Data from global funds network Calastone shows that retail and other small investors moved £662mn out of equity funds in June. They poured £1.38bn into fixed-income and money-market funds, whose yields have been lifted by rising interest rates.
The shift comes as fears grow of a global recession in the second half of the year and as retail lenders come under scrutiny after failing to pass on the Bank of England interest rate, which was last week raised to 5 per cent, to their savings account customers.
“We are seeing a flight to safety [by UK investors] looking for better yield and shielding themselves from political and economic unrest,” said Edward Glyn, head of global markets at Calastone. “There is a question about whether banks are doing enough to offer decent interest rates to savers,” he added.

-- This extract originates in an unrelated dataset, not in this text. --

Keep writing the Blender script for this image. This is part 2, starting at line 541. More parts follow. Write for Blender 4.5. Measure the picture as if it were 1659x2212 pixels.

The average easy-access savings rate available across all UK banks is 2.45 per cent, according to Moneyfacts.
The data also shows that investors pulled £3.65bn from equity funds over the past 12 months and invested almost £10bn in fixed-income and money market funds.
June marked the 25th consecutive month of outflows from UK equity funds and it was the “worst-ever month” for environmental, social and governance (ESG) funds, according to Glyn.
“We’re seeing this continual shift out of UK equities, the country continues to be incredibly unpopular with investors as we see a flight into global funds,” he said.
Meanwhile, investors put more than £500mn into UK money market funds in June alone, almost as much as the £670mn invested for the whole of 2022.
Data from Vanguard, one of the largest global providers of funds and exchange traded funds to retail investors, shows that investors put more than £200mn into Vanguard’s sterling denominated money market fund in the first six months of the year, exceeding the total amount managed by the fund at the beginning of the year.
Money market funds in the UK managed about £28bn in May 2023, according to data from Morningstar Direct, up from £26bn the month before.
The funds invest in relatively safe, liquid assets including short-term government debt and offer investors a liquid product with stable returns. Unlike bank deposits, however, they are not covered by any deposit protection scheme.
The Bank of England reported last week that consumers in May withdrew £4.6bn from banks and building societies, the highest level of household withdrawals on record.